Quite a few people graduate from the Citizens Police Academy and go on to enroll in Citizens on Patrol, a program in which citizens go through 40 hours of classroom training along with numerous field hours to patrol their community on a volunteer basis.

“It really draws the community together as a whole and provides more neighborhood policing to keep one another safe,” Walthall said.

Safe is exactly what her whole department strives to keep the community.

In 2011, the department earned “recognized” status by the Texas Police Chiefs’ Association Law Enforcement “Best Practices” Program.
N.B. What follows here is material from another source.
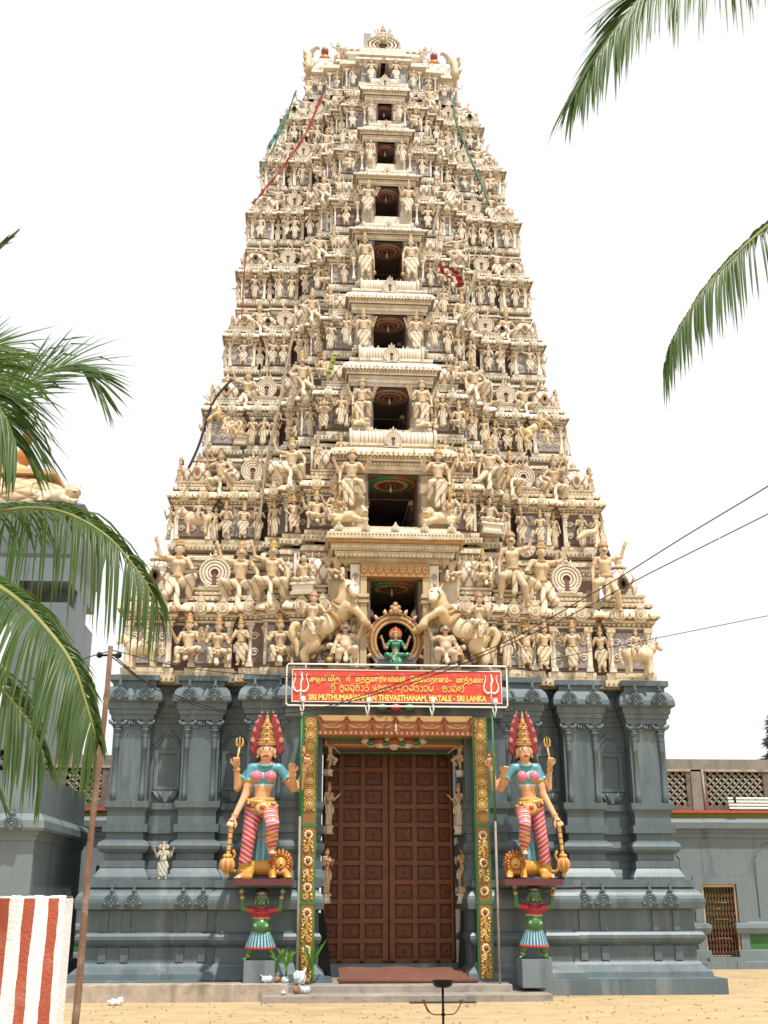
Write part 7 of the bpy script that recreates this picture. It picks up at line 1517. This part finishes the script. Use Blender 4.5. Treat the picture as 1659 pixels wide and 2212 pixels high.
strip('bright red cloth bundled right of the fifth doorway', [(940, 575, 22.6), (968, 578, 22.5), (985, 590, 22.5), (995, 612, 22.5), (985, 620, 22.6)], .10, 'flagred')
strip('red rag tied left of the bundled red cloth', [(950, 570, 22.55), (958, 590, 22.55), (972, 600, 22.6)], .06, 'flagred')
strip('thin red streamer on the left corner of the middle storeys', [(530, 555, 23.9), (526, 620, 23.8), (522, 690, 23.7)], .018, 'flagred')
strip('small yellow green cloth flag left of the sixth doorway ledge', [(722, 765, 22.5), (716, 790, 22.45), (710, 808, 22.45)], .07, 'olive')
# ------------------------------------------------------------------ coconut palms: rib curves measured, blades hanging from both sides
def frond(parent, org, ribs, L, seed, n=90, droop=.8, lw=.01, up=(0, -.3, 1), tipL=.45, lean=.75, start=0.0, sl=(1, 1), rib=.02, fan=.6, l2=0.0, d2=1.0):
    """ribs: points along the rib; L: blade length in the middle; sl: blade length factor of either side"""
    r_ = random.Random(seed); P = [Vector(q_) for q_ in catmull(ribs, 10)]; m = len(P); b = MB(); S = [0]
    for a, c in zip(P, P[1:]): S.append(S[-1]+(c-a).length)
    tot = S[-1]; Up = Vector(up).normalized()
    def ev(s):
        s = min(max(s, 0), tot*.9999); i = next(j for j in range(m-1) if S[j+1] >= s); f = (s-S[i])/(S[i+1]-S[i]); return P[i].lerp(P[i+1], f), (P[i+1]-P[i]).normalized()
    b.tube([p_-org for p_ in P], list(np.linspace(rib, .003, m)), 6, 1)
    jl = 0.0
    for k in range(n):
        f = start+(1-start)*(k+.5)/n; p_, t_ = ev(f*tot); sd_ = t_.cross(Up).normalized(); jl = .82*jl+r_.uniform(-.1, .1); gap = sin(k*.37+seed)+sin(k*.91+seed*2) > 1.55
        for s in (-1, 1):
            k_ = sl[0 if s < 0 else 1]
            if k_ <= 0 or r_.random() < (.75 if gap and f < .9 else .06): continue
            ln = L*k_*(tipL+(1-tipL)*min(1, (1-f)*2.6)**.8)*r_.uniform(.7, 1.1)
            d_ = (t_*(lean+fan*f**3+jl+(l2 if s > 0 else 0))+sd_*s*(1.0-.45*f*f)+Up*r_.uniform(.0, .25)).normalized(); d_ = (d_+Vector((r_.uniform(-.06, .06), r_.uniform(-.06, .06), r_.uniform(-.06, .06)))).normalized()
            q_ = p_+t_*r_.uniform(-.006, .006); nseg = 6; last = None; g_ = droop*r_.uniform(.7, 1.3)*(d2 if s > 0 else 1); w0 = lw*r_.uniform(.75, 1.2); snap = r_.random() < .14
            for j in range(nseg+1):
                u = j/nseg; wv = d_.cross(t_); wv = wv.normalized() if wv.length > .15 else d_.cross(Up).normalized(); wv = d_.cross(wv).normalized() if False else (t_-d_*t_.dot(d_)).normalized() if abs(t_.dot(d_)) < .96 else wv
                wd = w0*(.55 if j == 0 else 1.0 if u < .55 else max(.03, 1-((u-.5)/.5)**1.8)); nn_ = d_.cross(wv)
                i0 = b.av([q_-org-wv*wd, q_-org+nn_*wd*.45, q_-org+wv*wd])
                if last is not None: b.af((last, last+1, i0+1, i0), 0, True); b.af((last+1, last+2, i0+2, i0+1), 0, True)
                last = i0; q_ = q_+d_*ln/nseg; gg = g_*(.5, .42, .26, .16, .1, .08, .05)[j]+(.6 if snap and j == 3 else 0); d_ = (d_+Vector((0, 0, -gg))).normalized()
    return link('frond', b.mesh('frond', ['palm', 'palmdry']), parent)
def palm(label, loc, crown_z):
    t = thing('coconut_palm', label, 'palm tree', loc, 'coconut palms beside the camera'); b = MB(); n = 30
    b.tube([(0+.25*sin(k/n*2), 0, crown_z*k/n) for k in range(n+1)], [.17-.05*k/n+(.012 if k % 2 else 0) for k in range(n+1)], 12); link('trunk', b.mesh('trunk', 'trunk'), t); return t
LYP = 8.0
lp = at(-330, 1000, LYP); lpalm = palm('coconut palm left of the view with fronds reaching to the tower edge', (lp[0]-.3, LYP, 0), lp[2]); lo = Vector(lpalm.location)
A = lambda pts, Y=LYP: [at(p_[0], p_[1], Y if len(p_) < 3 else p_[2]) for p_ in pts]
frond(lpalm, lo, A([(-330, 1030, 8.0), (-190, 1110, 7.6), (-40, 1108, 7.3), (70, 1098, 7.1), (150, 1112, 7.0), (230, 1158, 6.9), (288, 1222, 6.9), (330, 1285, 6.9), (346, 1335, 7.0)]), .92, 1, 130, droop=1.5, lw=.0085, lean=.5, up=(0, -.75, .65), start=.2, sl=(.65, 1.05), tipL=.35)
frond(lpalm, lo, A([(-330, 1050, 8.0), (-200, 1150, 7.0), (-80, 1222, 6.4), (30, 1290, 6.0), (110, 1370, 5.8), (158, 1440, 5.7), (184, 1515, 5.7), (202, 1575, 5.7), (212, 1610, 5.75)]), 1.0, 2, 290, droop=.9, lw=.009, lean=.35, up=(.45, -.85, .3), start=.15, sl=(.40, 1.0), tipL=.3, rib=.022)
frond(lpalm, lo, A([(-330, 1010, 8.0), (-200, 975, 7.9), (-60, 900, 7.8), (40, 838, 7.8), (110, 800, 7.8), (160, 790, 7.8), (195, 808, 7.8), (218, 845, 7.9)]), .70, 3, 105, droop=.22, lw=.010, lean=.8, up=(-.1, -.75, .65), start=.2, fan=.5)
frond(lpalm, lo, A([(-330, 1000, 8.0), (-220, 880, 8.4), (-120, 790, 8.6), (-50, 760, 8.7), (0, 752, 8.8), (20, 770, 8.8)]), .8, 4, 60, droop=.2, lw=.011, lean=.75, up=(.1, -.8, .6), start=.3)
frond(lpalm, lo, A([(-330, 1010, 8.0), (-240, 900, 7.2), (-150, 830, 6.9), (-80, 820, 6.8), (-30, 850, 6.7), (10, 900, 6.7), (35, 960, 6.7)]), .92, 5, 120, droop=.55, lw=.010, lean=.9, up=(.2, -.8, .55), start=.25)
frond(lpalm, lo, A([(-330, 990, 8.0), (-230, 850, 7.8), (-140, 720, 7.7), (-75, 620, 7.7), (-25, 560, 7.7), (5, 530, 7.7)]), .45, 6, 40, droop=.05, lw=.012, lean=1.8, start=.55)
frond(lpalm, lo, A([(-330, 1080, 8.0), (-260, 1260, 7.0), (-170, 1440, 6.6), (-100, 1570, 6.5), (-45, 1650, 6.5), (-15, 1700, 6.5)]), .5, 7, 70, droop=.6, lw=.010, start=.4)
frond(lpalm, lo, A([(-330, 1040, 8.0), (-240, 1180, 7.6), (-140, 1330, 7.4), (-30, 1450, 7.3), (45, 1540, 7.3), (85, 1610, 7.3), (98, 1650, 7.3)]), .95, 8, 120, droop=.9, lw=.009, lean=.5, up=(.35, -.8, .4), start=.3, sl=(.45, 1))
rp = at(2150, 330, 9.0); rpalm = palm('coconut palm right of the view with two fronds entering the sky', (rp[0], 9.0, 0), rp[2]); ro = Vector(rpalm.location)
frond(rpalm, ro, A([(2100, 300, 9.0), (1950, 50, 8.4), (1800, -70, 8.1), (1640, -95, 7.9), (1500, -62, 7.8), (1400, -18, 7.7), (1330, 62, 7.7), (1278, 142, 7.7), (1248, 190, 7.75)]), 1.3, 11, 185, droop=1.0, lw=.012, lean=.55, up=(-.45, -.8, .35), start=.2, sl=(.95, .85), tipL=.5, fan=2.6, l2=.7, d2=.45)
frond(rpalm, ro, A([(2100, 330, 9.0), (1950, 330, 8.7), (1800, 395, 8.4), (1700, 455, 8.3), (1610, 530, 8.2), (1530, 615, 8.2), (1480, 690, 8.2), (1450, 745, 8.2), (1436, 790, 8.3)]), .92, 12, 130, droop=1.6, lw=.0105, lean=.35, up=(-.5, -.85, .15), start=.25, sl=(1, .35), tipL=.42, fan=2.4)
frond(rpalm, ro, A([(2100, 340, 9.0), (1980, 380, 8.0), (1880, 460, 7.7), (1800, 560, 7.6), (1745, 660, 7.6)]), .8, 13, 60, droop=1.5, lw=.011, start=.3)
The “Best Practices” initiative standardizes the way departments run across the board that way, things don’t differ so much from one department to the next, Walthall said. According to the city of Corinth’s website, being “recognized” means the agency has proven that it meets or exceeds all of the identified best practices for Texas law enforcement.

“I am very proud of this accomplishment,” Walthall said. “I asked that we achieve this goal by my staff in a year and we surpassed that, much to the leadership of Lt. Jimmie Gregg.”

While Walthall’s mission is far from over, she will continue building onto the transparency they already have begun.

Even if she wanted to, Walthall can’t escape law enforcement too much, as it runs in the family, she said. Walthall’s son, Aaron Bond, works as a police officer in the city of Allen. Her husband of three years, Steve, works as an officer in the city of Dallas.